Financial markets are already starting to reflect this slowdown in inflation and less-aggressive rate hikes. The two-year Treasury yield, which most closely follows the course of short-term interest rates, is down 0.448 percentage points from its 52-week high of 4.726% on Nov. 7, even after jumping 0.024 points on Friday. Now, chances for another three-quarter-point rate hike at the Fed’s December meeting have fallen to 25%, from 40% a month ago, despite the strong jobs number.

The stock market loves the idea of slowing inflation. The
S&P 500
has gained 9.8% over the past month, as investors position for a gentler Fed. That makes sense. Stock valuations fall as rates move higher, reflecting the higher cost of capital as well as better opportunities investors have in bonds relative to stocks.

But lower inflation isn’t good for all companies. Dennis DeBusschere, chief market strategist at 22V Research, notes that many companies—even those with little pricing power—have been able to pass on higher costs, which has allowed them to beat earnings this year.
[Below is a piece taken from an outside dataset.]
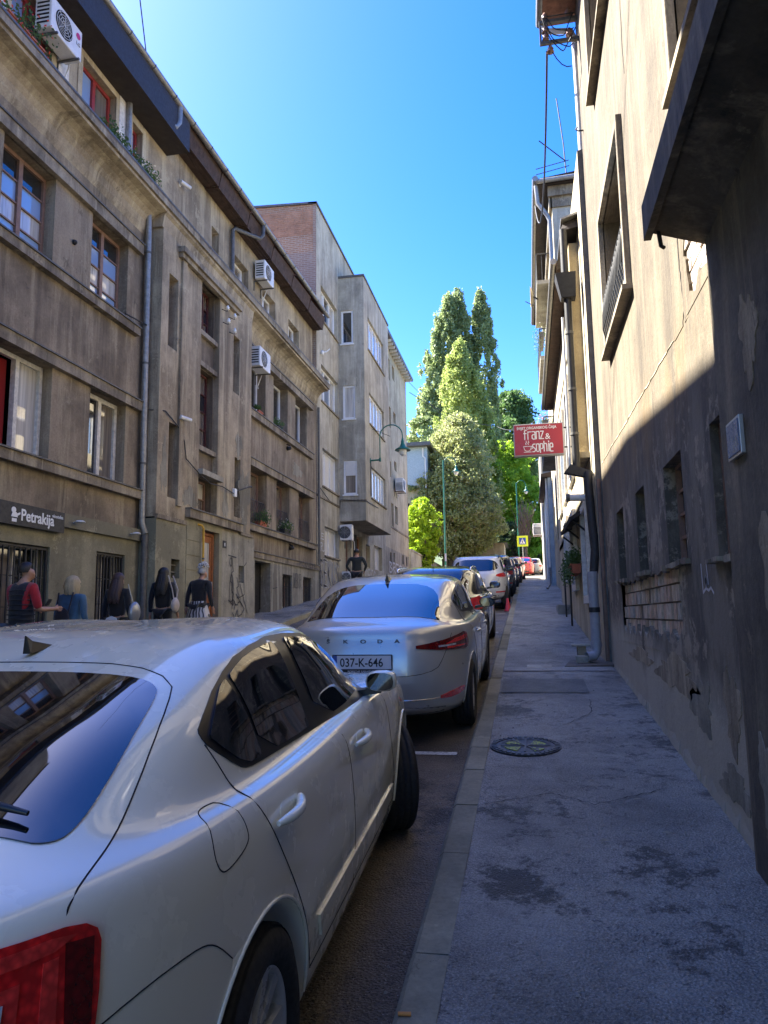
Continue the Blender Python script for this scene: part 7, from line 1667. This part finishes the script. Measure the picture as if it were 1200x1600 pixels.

Some have even been able to boost gross margins above prepandemic levels and grow sales faster than the CPI. These companies, though, won’t get a price boost if inflation continues to slow. “Earnings beats have been [rewarded] much more than normal recently, and the misses punished significantly more as well,” he writes. “Companies that have ‘overearned’ remain our favorite short ideas for next year.”

DeBusschere screened for companies that have higher margins over the past year versus 2018-19 and median sales growth higher than core CPI, to find those that may be overearning. It includes some companies that have gotten hit hard recently—
Walt Disney
(DIS), and
Micron Technology
(MU)—but also some that have done relatively well. They include
CF Industries
(CF), steel maker Nucor (NUE), Raymond James Financial (RJF), ON Semiconductor (ON), and
American International Group

Raymond James might not be a short, but future gains could be harder to come by. UBS analyst Brennan Hawken recently initiated the stock at Neutral, arguing that a combination of “diminishing rate tailwinds, a prolonged slowdown in capital markets activity, and depressed asset levels could hinder the firm’s earnings trajectory.” While the stock has gained 18% in 2022, Hawken has a $127 target on the shares, up just 6.7% from a recent $119.08.